The Post is more of a boardroom drama than a newsroom drama.
The story that the Washington Post chases in the film is one that has already been broken by the New York Times, and the drama revolves around the decision of the publisher, Katherine Graham, to publish secret military documents that revealed government dishonesty about the Vietnam War.
Graham, the first female Fortune 500 chief executive, risked financial ruin – the Washington Post was in the process of becoming a public company when Graham made the decision to publish – and potentially even prison by defying Nixon’s attempts to gag the press.
The film’s script was co-written by Josh Singer, who also wrote The Fifth Estate and won an Oscar for his work on the last big journo movie, 2015’s Spotlight.
But while Spotlight was almost entirely made up of people doing journalism – interviewing, researching, interviewing, traipsing, arguing – The Post is light on journalistic process.
Bob Odenkirk’s character spends less than a day making phone calls before he tracks down the source of the secret documents. “The trail of breadcrumbs wasn’t that hard to follow,” he explains, apologetically, when he arrives at the secret rendezvous.
But while it doesn’t portray a huge amount of journalism, The Post delights in being a movie about a newspaper.
There are some lovely shots of hot metal being cast and type being set, and when the presses in the basement start rolling the desks upstairs begin to shake.
There are galley proofs and sub editors who use really big pencils, and copy is rolled up and whooshed around the building in vacuum tubes.
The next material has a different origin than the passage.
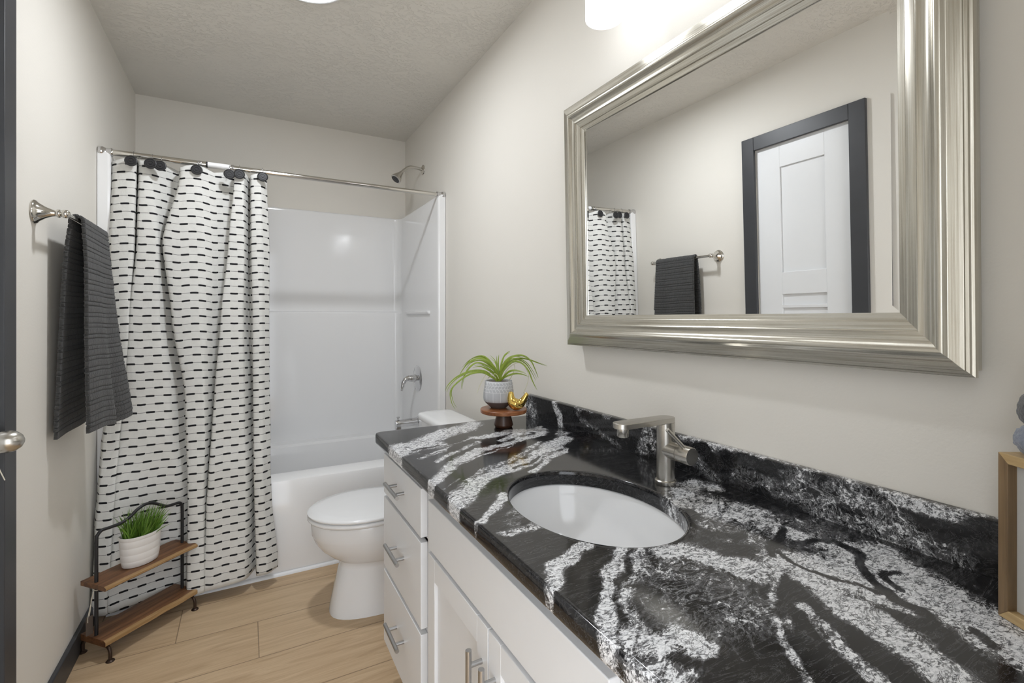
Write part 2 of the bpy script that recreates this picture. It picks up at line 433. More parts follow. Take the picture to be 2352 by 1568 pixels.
# ------------------------------------------------------------------ tub and shower surround
TY = 2.527
tub = thing('bathtub', 'glossy white bathtub with tall shower surround filling the alcove', 'bathtub', (.222, 2.94, 0))
def rrect(x0, x1, y0, y1, r, z, k=8):
    out = []
    for cx, cy, a0 in ((x1 - r, y1 - r, 0), (x0 + r, y1 - r, PI / 2), (x0 + r, y0 + r, PI), (x1 - r, y0 + r, 1.5 * PI)):
        for i in range(k + 1):
            t = a0 + PI / 2 * i / k
            out.append((cx + r * math.cos(t), cy + r * math.sin(t), z))
    return out
X0, X1 = XL + .002, XR - .002
RZ = .447
g = .001
rings = [rrect(X0, X1, TY + .004, YB - .002, .004, 0), rrect(X0, X1, TY, YB - .002, .004, .03), rrect(X0, X1, TY, YB - .002, .004, RZ - .022),
         rrect(X0, X1, TY + .006, YB - .002, .004, RZ - .007), rrect(X0, X1, TY + .022, YB - .004, .006, RZ),
         rrect(-.44, .88, 2.645, 3.225, .13, RZ), rrect(-.425, .865, 2.660, 3.212, .125, RZ - .014),
         rrect(-.39, .84, 2.685, 3.19, .12, .30), rrect(-.34, .81, 2.71, 3.165, .11, .13), rrect(-.29, .77, 2.76, 3.11, .09, .085)]
B().loft(rings).obj('tub', M['fibreglass'], tub, angle=24)
def upath(d, fl):      # plan of the surround's inner face, from right front round to left front
    dB = d; dS = min(d + .020, .045)
    pts = [(XR - .002, 2.565), (XR - dS + .010, 2.565), (XR - dS + .003, 2.568), (XR - dS, 2.576)]
    r = .055
    for i in range(9):
        t = PI / 2 * i / 8
        pts.append((XR - dS - r + r * math.cos(t), YB - dB - r + r * math.sin(t)))
    for i in range(9):
        t = PI / 2 + PI / 2 * i / 8
        pts.append((XL + dS + r + r * math.cos(t), YB - dB - r + r * math.sin(t)))
    pts += [(XL + dS, 2.576), (XL + dS - .003, 2.568), (XL + dS - .010, 2.565), (XL + .002, 2.565)]
    return pts
ring = []
for z, d in ((RZ - .004, .052), (RZ + .03, .052), (1.22, .052), (1.243, .052), (1.2475, .0512), (1.251, .049), (1.254, .045), (1.256, .040), (1.2575, .034), (1.260, .030), (1.264, .0285), (1.285, .028), (1.86, .026), (1.885, .026), (1.893, .0252), (1.899, .0225), (1.902, .018), (1.9025, .012), (1.9025, .002)):
    ring.append([(px, py, z) for px, py in upath(d, z)])
B().loft(ring, False, False, closed=False).obj('surround', M['fibreglass'], tub, angle=16)
sh = B()
for zz in (1.252,):
    sh.loft([rrect(XR - .057, XR - .034, 2.70, 3.16, .010, zz - .012), rrect(XR - .060, XR - .034, 2.70, 3.16, .010, zz), rrect(XR - .056, XR - .034, 2.705, 3.155, .010, zz + .004)])
sh.obj('soap_ledge', M['fibreglass'], tub)
q_ = B().loft([[(x_, TY, 0), (x_, TY - .013, 0), (x_, TY - .012, .006), (x_, TY - .007, .012), (x_, TY, .014)] for x_ in (-.50, XR - .02)])
struct(q_.obj('trim_2', M['white_door']), 'white quarter round at the foot of the tub', 'trim')

# shower rod
rod = thing('shower_rod', 'chrome tension rod carrying the shower curtain over the tub', 'curtain rod', (.222, 2.58, 1.906))
RODZ = 1.906
B().tube([(-.505, 2.58, 1.906), (-.06, 2.58, 1.906)], .0128, 20).obj('outer_tube', M['nickel'], rod)
B().tube([(-.06, 2.58, 1.906), (.935, 2.58, 1.906)], .0112, 20).obj('inner_tube', M['nickel'], rod)
B().lathe([(.0132, 0), (.0142, .002), (.0142, .008), (.012, .010)], (-.06, 2.58, 1.906), (1, 0, 0), 20).obj('collar', M['chrome'], rod)
B().lathe([(.0132, 0), (.0142, .002), (.0142, .012), (.0132, .014)], (-.19, 2.58, 1.906), (1, 0, 0), 20).obj('collar', M['chrome'], rod)
B().lathe([(.0131, 0), (.0131, .088)], (-.153, 2.58, 1.906), (1, 0, 0), 20).obj('sticker', M['sticker'], rod)
B().lathe([(.0130, 0), (.0134, .001), (.0134, .006), (.0130, .007)], (-.160, 2.58, 1.906), (1, 0, 0), 20).obj('band', M['black_disc'], rod)
for sx_, x_ in ((1, X0 + .002), (-1, X1 - .002)):
    B().lathe([(.0, 0), (.0195, 0), (.0205, .004), (.0195, .014), (.0165, .020), (.0155, .026), (.0155, .034), (.017, .037), (.0178, .041), (.017, .045), (.0125, .047), (.0, .0472)], (x_, 2.58, RODZ), (sx_, 0, 0), 24).obj('end_cap', M['chrome'], rod)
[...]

Much of the action takes place against a background of hacks in short sleeves and browline glasses, mashing away at typewriters, cigarettes clenched between their teeth.
There is a typewriter in almost every scene – Tom Hanks collects typewriters, so perhaps some of them are his – and at one point Meryl Streep’s character briefly forgets the main reason she’s asked to speak to her editor and says “oh, I buried the lede.”
This isn’t the only moment where a journalist might raise a wry eyebrow.
A couple of times in the early boardroom scenes, Streep is asked “three million dollars – what is that? How many journalists?” and she replies “twenty-five”. Over five years, that’s $24,000 a year per journalist – which, adjusted for inflation, works out to $144,000 a year as the average salary in the newsroom. Is this what Hollywood thinks reporters get paid?
Pedantry aside, though, this is a very enjoyable film with a great sense of humour. And the story of the defiance of the New York Times and the Washington Post of a repressive presidency’s attempts to silence them could not have been timed better.
The Post arrives in cinemas in the same week that Donald Trump announces his Fake News Awards, which are aimed at discrediting the papers that Richard Nixon failed to gag.
With our own government in the House of Lords also moving to restrict press freedoms, it’s a great moment for Hollywood’s most successful director to stand up for the news.